No livro, o canadense reconta a origem de alguns dos destinos mais emblemáticos de sua pesquisa, começando por Hong Kong. Entre os detalhes históricos que dão ritmo à leitura, o autor relembra o papel que teve o neoliberal Milton Friedman ao disseminar, por meio da popular série de televisão “Free to Choose”, no fim dos anos 1970, o modelo praticado na então colônia britânica.

Em entrevista à Folha, Slobodian diz que Hong Kong foi uma escolha óbvia no livro. Além de a China ser mais expressiva em número de zonas econômicas especiais, ele afirma que era preciso registrar a forma como as cidades costeiras do sul do país, especialmente Shenzhen, seguiram o modelo de Hong Kong para se tornarem pequenos espaços com mercados de trabalho e direitos sociais fluidos.

“Era extremamente estranho e atípico no final da década de 1970 ter um lugar que ainda era uma colônia, que era tão pequeno e ainda assim economicamente importante, que não estava se movendo em direção à democracia de forma alguma.

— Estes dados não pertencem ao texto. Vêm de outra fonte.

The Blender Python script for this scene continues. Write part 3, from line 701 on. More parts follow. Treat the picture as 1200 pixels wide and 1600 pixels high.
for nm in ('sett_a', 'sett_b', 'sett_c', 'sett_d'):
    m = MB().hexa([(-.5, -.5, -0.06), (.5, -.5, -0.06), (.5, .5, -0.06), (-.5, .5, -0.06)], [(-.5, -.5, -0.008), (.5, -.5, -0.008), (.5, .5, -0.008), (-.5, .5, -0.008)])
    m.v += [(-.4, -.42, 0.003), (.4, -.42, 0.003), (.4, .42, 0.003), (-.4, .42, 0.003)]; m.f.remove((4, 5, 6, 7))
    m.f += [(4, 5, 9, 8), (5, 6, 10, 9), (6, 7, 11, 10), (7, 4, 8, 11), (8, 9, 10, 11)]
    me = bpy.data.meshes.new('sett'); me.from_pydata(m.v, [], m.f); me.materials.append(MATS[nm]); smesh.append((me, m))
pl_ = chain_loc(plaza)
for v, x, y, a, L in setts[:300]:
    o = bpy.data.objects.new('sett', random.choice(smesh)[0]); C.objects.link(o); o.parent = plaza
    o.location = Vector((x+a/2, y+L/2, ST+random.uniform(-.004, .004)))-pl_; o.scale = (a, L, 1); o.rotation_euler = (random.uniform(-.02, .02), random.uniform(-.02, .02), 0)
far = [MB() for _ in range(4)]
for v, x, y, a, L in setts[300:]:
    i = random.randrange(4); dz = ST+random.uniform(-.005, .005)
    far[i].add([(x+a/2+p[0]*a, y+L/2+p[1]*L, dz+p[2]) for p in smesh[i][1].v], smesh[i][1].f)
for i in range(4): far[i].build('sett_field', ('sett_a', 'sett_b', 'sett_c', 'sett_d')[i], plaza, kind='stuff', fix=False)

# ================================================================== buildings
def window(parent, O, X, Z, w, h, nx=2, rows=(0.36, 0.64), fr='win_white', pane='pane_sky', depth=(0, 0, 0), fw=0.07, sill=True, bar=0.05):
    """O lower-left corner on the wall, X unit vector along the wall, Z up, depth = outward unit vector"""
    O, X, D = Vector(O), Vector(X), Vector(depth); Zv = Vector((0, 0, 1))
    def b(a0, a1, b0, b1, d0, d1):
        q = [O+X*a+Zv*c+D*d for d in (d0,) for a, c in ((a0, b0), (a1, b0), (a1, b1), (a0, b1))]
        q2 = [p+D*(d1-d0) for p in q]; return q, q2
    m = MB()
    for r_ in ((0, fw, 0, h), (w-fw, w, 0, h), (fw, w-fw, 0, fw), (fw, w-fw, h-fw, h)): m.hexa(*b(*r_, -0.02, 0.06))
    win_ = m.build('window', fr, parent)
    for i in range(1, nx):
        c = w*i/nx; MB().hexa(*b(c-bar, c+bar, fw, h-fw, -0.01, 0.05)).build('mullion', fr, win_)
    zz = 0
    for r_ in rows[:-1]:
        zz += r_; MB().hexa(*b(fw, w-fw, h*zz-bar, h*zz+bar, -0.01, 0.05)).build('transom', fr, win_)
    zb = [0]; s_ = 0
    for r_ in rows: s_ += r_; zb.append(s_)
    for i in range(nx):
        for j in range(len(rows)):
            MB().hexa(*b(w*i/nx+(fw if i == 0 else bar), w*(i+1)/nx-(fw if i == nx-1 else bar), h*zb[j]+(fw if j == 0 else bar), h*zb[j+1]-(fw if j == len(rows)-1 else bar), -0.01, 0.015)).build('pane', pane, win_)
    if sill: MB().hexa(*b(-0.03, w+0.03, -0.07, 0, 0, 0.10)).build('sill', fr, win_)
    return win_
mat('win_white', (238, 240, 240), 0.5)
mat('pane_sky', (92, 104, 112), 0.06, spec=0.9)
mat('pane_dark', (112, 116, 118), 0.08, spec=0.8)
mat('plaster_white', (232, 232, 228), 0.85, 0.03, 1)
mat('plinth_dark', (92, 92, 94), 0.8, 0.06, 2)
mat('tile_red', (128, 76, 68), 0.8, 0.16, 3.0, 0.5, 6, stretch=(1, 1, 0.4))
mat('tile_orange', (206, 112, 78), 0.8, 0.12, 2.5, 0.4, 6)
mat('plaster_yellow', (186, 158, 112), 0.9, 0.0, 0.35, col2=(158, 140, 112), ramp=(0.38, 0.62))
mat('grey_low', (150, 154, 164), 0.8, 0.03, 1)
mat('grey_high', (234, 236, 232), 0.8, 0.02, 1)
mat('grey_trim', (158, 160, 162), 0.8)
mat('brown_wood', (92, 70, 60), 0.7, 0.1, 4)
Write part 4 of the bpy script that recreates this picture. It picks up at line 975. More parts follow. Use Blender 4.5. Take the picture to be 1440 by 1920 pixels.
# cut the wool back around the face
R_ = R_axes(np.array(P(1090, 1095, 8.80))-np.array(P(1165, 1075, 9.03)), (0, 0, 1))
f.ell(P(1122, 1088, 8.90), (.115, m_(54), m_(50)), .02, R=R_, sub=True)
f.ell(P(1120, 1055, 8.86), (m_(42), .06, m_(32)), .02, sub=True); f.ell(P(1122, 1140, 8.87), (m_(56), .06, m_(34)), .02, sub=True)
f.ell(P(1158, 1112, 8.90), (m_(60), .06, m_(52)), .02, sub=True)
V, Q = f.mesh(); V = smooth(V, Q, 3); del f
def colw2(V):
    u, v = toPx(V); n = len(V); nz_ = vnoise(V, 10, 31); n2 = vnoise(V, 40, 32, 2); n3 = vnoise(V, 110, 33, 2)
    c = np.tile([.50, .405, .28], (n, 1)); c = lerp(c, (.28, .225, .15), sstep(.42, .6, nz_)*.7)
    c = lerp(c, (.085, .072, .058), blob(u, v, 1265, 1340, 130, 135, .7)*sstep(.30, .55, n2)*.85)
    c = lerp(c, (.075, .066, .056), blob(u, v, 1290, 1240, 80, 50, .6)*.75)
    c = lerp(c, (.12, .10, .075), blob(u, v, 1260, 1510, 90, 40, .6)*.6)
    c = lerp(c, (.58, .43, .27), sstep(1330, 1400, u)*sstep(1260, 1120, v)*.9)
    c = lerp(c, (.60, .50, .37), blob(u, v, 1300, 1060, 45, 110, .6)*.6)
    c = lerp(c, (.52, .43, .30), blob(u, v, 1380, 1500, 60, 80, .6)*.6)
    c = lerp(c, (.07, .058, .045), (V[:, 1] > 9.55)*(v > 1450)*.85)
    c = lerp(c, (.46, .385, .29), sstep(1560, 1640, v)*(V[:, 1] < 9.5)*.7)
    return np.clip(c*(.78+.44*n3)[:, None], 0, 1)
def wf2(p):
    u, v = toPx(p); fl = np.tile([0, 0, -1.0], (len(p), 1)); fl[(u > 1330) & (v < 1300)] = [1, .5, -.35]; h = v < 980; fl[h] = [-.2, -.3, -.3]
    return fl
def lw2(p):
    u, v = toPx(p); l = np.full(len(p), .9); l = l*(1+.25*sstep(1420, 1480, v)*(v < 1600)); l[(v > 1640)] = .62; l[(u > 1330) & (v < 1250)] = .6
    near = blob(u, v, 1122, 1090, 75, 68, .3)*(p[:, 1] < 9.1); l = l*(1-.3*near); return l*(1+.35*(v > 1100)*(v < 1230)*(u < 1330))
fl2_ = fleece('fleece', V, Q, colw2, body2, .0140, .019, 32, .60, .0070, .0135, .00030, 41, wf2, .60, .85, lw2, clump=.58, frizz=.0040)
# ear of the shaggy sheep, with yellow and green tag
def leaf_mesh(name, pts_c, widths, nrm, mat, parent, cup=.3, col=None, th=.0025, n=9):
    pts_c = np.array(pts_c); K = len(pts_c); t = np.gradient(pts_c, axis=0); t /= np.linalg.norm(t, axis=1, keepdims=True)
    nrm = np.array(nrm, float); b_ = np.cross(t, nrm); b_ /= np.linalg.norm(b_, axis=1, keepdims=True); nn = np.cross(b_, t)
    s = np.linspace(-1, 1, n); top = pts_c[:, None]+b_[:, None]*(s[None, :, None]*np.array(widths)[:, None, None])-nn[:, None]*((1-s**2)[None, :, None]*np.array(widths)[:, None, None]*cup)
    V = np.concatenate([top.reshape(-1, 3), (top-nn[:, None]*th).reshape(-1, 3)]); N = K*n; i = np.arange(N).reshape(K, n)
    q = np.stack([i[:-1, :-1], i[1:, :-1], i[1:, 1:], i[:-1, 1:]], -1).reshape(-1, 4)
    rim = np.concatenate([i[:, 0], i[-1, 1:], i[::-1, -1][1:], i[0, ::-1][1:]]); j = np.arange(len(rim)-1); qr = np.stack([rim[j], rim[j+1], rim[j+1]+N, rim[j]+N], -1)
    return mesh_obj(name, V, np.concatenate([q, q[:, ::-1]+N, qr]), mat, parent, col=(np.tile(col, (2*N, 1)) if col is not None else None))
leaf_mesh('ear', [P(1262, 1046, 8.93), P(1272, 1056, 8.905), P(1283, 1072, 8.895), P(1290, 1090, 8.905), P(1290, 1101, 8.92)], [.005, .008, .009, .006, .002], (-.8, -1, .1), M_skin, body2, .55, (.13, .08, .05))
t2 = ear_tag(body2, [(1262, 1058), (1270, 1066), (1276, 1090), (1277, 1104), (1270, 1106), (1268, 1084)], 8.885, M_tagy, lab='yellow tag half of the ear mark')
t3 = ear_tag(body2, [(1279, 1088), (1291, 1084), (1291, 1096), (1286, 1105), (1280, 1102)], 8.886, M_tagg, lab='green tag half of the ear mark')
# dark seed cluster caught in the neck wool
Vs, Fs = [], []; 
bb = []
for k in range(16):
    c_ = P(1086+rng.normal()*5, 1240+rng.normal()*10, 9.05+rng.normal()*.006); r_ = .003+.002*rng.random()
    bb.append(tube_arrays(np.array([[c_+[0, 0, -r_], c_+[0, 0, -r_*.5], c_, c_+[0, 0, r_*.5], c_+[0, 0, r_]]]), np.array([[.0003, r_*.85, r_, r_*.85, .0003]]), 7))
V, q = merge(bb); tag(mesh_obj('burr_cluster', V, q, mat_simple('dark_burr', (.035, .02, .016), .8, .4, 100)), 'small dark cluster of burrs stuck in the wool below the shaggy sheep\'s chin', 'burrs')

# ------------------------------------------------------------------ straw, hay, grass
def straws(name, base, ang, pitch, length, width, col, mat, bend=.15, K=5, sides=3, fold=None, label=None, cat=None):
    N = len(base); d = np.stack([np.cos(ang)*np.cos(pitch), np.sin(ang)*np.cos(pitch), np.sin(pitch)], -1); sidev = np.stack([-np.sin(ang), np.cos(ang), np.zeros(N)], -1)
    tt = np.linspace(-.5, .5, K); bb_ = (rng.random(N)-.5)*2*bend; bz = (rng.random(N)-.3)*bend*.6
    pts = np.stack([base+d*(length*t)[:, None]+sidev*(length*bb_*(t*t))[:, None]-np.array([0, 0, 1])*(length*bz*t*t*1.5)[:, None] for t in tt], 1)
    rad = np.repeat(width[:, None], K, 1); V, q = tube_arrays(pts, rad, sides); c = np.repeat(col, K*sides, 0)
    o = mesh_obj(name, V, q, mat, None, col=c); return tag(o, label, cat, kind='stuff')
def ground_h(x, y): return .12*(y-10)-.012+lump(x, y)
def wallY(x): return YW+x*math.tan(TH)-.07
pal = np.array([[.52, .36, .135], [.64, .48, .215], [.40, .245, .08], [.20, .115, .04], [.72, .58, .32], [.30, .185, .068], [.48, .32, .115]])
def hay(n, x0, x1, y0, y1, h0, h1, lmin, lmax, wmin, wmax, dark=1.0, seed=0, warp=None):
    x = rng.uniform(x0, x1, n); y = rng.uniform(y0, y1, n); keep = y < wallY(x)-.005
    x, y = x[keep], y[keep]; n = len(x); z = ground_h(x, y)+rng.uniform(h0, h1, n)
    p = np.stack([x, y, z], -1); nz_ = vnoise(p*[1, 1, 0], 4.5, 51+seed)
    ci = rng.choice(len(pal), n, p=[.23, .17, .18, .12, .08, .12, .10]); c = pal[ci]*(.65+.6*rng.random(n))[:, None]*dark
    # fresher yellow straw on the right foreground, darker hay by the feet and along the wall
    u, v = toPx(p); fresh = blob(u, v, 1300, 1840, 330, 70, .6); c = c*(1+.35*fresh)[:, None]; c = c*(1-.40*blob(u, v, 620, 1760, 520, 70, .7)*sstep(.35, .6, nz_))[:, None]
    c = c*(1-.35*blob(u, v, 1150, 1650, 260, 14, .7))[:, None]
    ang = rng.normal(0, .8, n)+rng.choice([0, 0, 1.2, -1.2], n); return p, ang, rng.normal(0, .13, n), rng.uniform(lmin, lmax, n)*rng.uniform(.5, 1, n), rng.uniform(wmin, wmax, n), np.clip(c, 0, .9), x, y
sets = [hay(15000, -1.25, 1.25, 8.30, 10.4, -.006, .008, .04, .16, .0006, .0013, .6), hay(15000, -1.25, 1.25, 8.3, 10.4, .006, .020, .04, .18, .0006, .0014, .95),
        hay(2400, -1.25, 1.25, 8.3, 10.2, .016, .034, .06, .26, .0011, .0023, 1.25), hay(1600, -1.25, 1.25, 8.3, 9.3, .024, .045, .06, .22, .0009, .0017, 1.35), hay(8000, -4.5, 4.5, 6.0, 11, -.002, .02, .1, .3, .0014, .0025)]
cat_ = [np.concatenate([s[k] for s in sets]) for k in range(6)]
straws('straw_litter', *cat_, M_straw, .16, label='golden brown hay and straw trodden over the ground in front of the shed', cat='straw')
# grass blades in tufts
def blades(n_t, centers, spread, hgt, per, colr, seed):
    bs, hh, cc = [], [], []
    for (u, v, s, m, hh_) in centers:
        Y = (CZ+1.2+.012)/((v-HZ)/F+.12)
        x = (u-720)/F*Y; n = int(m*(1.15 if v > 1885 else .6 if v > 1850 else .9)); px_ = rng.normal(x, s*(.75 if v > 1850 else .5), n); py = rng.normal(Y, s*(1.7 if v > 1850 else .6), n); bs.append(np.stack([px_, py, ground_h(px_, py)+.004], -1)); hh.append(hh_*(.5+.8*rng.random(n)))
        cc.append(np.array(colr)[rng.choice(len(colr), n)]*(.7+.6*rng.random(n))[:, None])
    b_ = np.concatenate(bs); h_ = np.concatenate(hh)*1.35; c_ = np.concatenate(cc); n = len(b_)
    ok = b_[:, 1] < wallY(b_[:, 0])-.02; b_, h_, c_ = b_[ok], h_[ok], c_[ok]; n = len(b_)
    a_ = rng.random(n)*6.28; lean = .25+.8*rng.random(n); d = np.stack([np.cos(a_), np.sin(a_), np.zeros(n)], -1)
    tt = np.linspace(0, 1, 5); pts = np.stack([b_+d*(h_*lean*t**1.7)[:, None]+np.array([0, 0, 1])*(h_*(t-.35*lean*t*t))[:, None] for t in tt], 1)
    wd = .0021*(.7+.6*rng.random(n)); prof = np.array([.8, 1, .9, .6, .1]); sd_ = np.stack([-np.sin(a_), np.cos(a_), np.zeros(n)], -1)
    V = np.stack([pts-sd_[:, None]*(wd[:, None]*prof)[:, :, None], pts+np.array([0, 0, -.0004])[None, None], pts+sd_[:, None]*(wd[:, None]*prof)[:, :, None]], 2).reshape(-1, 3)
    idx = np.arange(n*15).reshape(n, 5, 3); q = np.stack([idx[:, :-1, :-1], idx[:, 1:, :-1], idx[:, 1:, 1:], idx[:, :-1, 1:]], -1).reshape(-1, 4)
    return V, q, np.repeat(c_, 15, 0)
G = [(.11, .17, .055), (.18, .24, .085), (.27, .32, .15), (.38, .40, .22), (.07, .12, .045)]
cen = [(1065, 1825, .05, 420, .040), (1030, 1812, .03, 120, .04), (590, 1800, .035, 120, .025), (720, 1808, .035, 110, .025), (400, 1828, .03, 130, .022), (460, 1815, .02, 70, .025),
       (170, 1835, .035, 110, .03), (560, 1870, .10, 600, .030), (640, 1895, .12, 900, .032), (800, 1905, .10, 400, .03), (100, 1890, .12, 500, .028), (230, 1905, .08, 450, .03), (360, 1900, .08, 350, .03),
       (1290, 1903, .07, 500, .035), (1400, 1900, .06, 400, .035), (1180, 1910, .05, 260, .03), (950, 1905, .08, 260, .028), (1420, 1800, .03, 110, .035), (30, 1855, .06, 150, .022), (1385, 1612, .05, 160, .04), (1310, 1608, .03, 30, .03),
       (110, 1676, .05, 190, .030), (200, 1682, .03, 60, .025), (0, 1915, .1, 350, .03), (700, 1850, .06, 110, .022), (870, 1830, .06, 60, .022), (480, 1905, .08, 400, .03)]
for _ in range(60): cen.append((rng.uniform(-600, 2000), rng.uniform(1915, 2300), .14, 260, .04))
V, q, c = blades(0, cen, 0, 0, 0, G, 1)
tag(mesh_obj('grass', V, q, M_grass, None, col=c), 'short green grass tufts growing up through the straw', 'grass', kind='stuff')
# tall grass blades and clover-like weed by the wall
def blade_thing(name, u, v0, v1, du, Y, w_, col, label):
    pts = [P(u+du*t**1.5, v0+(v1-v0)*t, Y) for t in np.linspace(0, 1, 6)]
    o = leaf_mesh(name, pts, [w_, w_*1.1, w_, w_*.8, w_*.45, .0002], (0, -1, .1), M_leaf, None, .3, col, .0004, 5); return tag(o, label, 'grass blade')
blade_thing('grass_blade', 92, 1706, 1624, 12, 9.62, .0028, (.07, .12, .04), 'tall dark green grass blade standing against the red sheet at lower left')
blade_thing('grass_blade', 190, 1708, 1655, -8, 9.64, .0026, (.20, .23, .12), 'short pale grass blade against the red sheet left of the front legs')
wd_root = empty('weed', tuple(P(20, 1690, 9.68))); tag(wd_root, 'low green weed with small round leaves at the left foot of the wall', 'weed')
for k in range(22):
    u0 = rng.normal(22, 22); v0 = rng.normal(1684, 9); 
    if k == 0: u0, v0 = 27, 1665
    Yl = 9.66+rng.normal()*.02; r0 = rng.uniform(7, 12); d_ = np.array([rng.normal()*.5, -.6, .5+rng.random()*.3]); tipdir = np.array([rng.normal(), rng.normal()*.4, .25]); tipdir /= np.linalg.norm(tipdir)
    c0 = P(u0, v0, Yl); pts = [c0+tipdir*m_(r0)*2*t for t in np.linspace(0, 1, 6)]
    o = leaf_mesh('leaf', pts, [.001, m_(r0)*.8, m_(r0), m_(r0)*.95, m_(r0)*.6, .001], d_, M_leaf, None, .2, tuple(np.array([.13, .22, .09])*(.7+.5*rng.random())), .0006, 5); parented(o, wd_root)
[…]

Isso era uma espécie de anacronismo, que alguém como Friedman via, paradoxalmente, como um tipo de espaço futurista que poderia ser replicado em outros lugares”, diz o autor.

Ao longo do texto, ele também aborda casos como Liechtenstein, Somália e Singapura. Segundo Slobodian, “Capitalismo Destrutivo” pode ser visto como uma sequência de sua obra anterior, “Globalistas – O Fim do Império e o Nascimento do Neoliberalismo”, lançado em 2018.

“É uma espécie de sequência porque o anterior era uma tentativa de sair do modelo binário de que ou há soberania nacional ou há capitalismo global. Como eu mostro no livro, o capitalismo funciona através das nações. E também funciona através desses enclaves territoriais menores e jurisdições dentro das nações que podem ser frequentemente usados pelos populistas nacionais para seus propósitos”, afirma.

“Eu queria mostrar como grande parte da retórica do nacionalismo que estava sendo usada no retrocesso desde 2016 estava se baseando em algumas das ferramentas mais antiquadas da integração capitalista global. Então, [Giorgia] Meloni ou [Matteo] Salvini, [Viktor] Orbán ou Boris Johnson, todos abraçam a zonificação e as zonas econômicas especiais, mesmo quando falam uma linguagem de proteção nacional e soberania. Foi uma tentativa de estourar a bolha da retórica populista de direita”, diz ele.